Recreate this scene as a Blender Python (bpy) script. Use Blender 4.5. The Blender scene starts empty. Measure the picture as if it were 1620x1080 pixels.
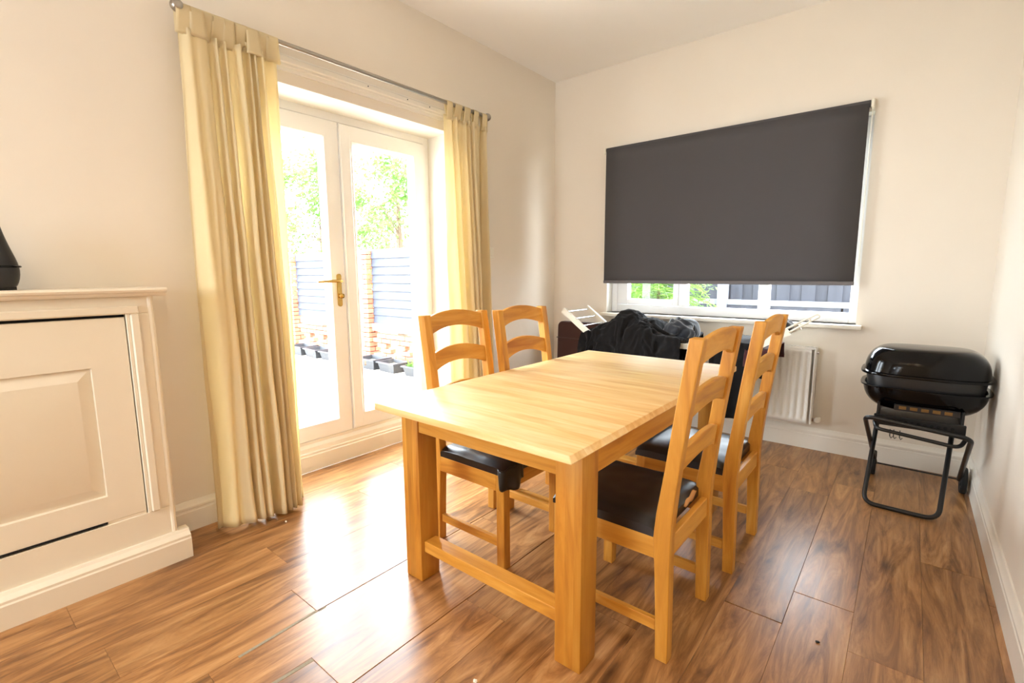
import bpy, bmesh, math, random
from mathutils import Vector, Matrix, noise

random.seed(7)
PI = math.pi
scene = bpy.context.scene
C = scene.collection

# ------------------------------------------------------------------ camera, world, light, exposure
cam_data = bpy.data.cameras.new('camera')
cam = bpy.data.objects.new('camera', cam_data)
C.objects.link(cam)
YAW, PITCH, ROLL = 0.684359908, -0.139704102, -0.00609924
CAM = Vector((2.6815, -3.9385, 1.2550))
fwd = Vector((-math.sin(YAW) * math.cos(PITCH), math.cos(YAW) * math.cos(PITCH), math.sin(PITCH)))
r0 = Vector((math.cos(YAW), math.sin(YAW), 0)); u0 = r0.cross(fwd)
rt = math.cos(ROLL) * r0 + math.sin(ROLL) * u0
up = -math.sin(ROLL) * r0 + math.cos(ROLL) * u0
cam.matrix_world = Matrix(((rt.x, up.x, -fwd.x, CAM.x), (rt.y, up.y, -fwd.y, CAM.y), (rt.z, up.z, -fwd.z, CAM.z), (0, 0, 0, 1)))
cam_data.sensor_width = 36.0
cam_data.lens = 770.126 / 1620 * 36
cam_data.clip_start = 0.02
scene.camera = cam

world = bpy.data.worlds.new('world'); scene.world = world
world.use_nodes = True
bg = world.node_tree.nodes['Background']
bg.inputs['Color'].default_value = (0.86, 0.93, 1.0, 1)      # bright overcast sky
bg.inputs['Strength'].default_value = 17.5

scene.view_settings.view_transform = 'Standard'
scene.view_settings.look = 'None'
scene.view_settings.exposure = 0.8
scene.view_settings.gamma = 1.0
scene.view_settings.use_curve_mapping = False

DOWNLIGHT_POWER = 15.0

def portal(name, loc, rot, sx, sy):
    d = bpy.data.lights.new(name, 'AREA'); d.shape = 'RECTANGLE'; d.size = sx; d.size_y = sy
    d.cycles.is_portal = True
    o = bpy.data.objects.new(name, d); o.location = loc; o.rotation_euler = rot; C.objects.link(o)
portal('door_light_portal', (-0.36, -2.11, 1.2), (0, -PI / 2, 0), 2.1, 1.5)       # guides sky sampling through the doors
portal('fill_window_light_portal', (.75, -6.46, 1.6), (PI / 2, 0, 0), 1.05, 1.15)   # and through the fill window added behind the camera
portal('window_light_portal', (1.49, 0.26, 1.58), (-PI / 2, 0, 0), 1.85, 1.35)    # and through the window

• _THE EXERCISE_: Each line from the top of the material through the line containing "C = scene.collection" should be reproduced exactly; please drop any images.

• _TASK RESPONSE_:
Recreate this scene as a Blender Python (bpy) script. Use Blender 4.5. The Blender scene starts empty. Measure the picture as if it were 1620x1080 pixels.
import bpy, bmesh, math, random
from mathutils import Vector, Matrix, noise

random.seed(7)
PI = math.pi
scene = bpy.context.scene
C = scene.collection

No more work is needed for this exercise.